In the wake of David Petraeus’ resignation as director of the Central Intelligence Agency, there has been a wave of media introspection over the years of favorable coverage the former four-star general curried in his service in uniform and at Langley. Amid revelations that Petraeus carried out an affair with his biographer, Paula Broadwell, there has been—and will likely be more—soul-searching over how Petraeus was presented to the world.

On BuzzFeed yesterday, Michael Hastings scorched Petraeus and the many news organizations that put such a glowing spin on his military operations, particularly the 2007 troop surge in Iraq. “Before Dave fell for Paula, we fell for Dave,” Hastings wrote.
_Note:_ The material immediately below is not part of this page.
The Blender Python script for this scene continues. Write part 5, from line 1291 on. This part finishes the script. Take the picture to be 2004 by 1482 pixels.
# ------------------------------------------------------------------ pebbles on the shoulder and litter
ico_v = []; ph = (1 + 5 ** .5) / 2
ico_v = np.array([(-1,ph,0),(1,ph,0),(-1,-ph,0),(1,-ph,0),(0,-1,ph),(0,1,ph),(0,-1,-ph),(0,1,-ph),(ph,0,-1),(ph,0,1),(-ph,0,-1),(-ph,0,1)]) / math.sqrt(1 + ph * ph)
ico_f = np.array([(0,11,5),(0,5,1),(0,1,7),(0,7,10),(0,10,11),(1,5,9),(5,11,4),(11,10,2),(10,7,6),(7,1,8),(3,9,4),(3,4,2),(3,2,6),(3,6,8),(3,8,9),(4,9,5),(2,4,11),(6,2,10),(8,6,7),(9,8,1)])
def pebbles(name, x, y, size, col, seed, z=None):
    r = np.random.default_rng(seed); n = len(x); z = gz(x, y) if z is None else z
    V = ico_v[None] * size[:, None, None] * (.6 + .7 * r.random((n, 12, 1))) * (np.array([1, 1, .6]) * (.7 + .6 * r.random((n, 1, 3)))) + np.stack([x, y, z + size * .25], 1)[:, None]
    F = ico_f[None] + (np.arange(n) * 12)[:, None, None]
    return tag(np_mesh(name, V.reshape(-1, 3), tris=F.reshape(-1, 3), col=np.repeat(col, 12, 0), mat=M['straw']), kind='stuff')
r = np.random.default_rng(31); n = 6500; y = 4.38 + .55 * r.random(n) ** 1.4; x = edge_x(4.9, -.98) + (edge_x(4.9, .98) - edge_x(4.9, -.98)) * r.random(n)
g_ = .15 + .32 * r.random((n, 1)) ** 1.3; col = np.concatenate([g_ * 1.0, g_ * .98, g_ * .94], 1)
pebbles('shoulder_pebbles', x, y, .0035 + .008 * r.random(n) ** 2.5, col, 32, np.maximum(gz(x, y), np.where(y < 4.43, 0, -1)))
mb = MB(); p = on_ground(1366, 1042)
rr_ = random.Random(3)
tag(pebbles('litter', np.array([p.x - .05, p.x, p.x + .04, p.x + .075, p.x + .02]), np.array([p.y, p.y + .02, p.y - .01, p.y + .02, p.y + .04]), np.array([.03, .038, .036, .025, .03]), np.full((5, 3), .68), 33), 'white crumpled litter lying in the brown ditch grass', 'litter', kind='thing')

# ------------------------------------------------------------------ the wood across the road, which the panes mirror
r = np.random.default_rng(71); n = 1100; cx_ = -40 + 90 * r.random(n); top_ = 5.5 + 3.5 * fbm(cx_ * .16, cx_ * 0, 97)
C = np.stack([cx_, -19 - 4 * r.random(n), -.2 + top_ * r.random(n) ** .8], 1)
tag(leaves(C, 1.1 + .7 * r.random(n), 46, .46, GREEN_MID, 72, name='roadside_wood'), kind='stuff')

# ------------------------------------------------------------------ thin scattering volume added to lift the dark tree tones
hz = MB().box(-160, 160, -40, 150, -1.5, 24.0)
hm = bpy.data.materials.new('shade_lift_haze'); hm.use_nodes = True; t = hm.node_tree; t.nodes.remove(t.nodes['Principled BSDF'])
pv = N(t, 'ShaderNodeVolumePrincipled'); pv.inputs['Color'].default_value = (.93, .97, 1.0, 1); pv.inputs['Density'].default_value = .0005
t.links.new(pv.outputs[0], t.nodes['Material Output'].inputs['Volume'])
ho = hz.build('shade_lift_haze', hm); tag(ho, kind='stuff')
Closer to home, though, the news about Petraeus and Broadwell has some looking to The Washington Post for a quote or two. Broadwell’s co-author on All In: The Education of David Petraeus, was Vernon Loeb, the editor of the Post’s local pages. So far, the Post’s own coverage of the fallout over Petraeus has included plenty of information about Broadwell, but has made only one reference to the fact that her co-author is a current Post editor.

The Huffington Post’s Michael Calderone took note of this, writing that the while the Post doesn’t appear to be interviewing its own people, its competitors are:

While the Post hasn’t appeared to make any attempt to interview Loeb, who works at the paper’s headquarters in Washington, D.C., a competitor managed to get in touch with him—at least briefly. The Los Angeles Times noted in a story on the resignation that when “reached by phone, Loeb said he had no knowledge of whether the reports about Broadwell were true.”

Loeb became the Post’s local editor in January 2011 after working as a deputy managing editor at The Philadelphia Inquirer. In his previous stint with the Post, he caught some flack in his coverage of the story of Pvt. Jessica Lynch, a soldier who was briefly captured by Iraqi forces in 2003 and whose rescue was gussied up by a Pentagon spin machine that cast her as a guns-blazing action hero. (Lynch’s actual rescue was much more sedate.) Loeb was criticized by the Post’s own ombudsman that his coverage was “based on pretty flimsy sourcing.”

UPDATE, 4:50 p.m.: Calderone reports that Loeb will be addressing his relationships with Petraeus and Broadwell in a first-person story that will appear in the Style section of tomorrow’s Post. Earlier today, DCist asked Post ombudsman Patrick Pexton—who used his column yesterday to criticize the Post’s local coverage (and that of smaller, unnamed media organizations)—whether readers deserve to hear from Loeb.

“Yes, he should speak out,” Pexton writes in an email.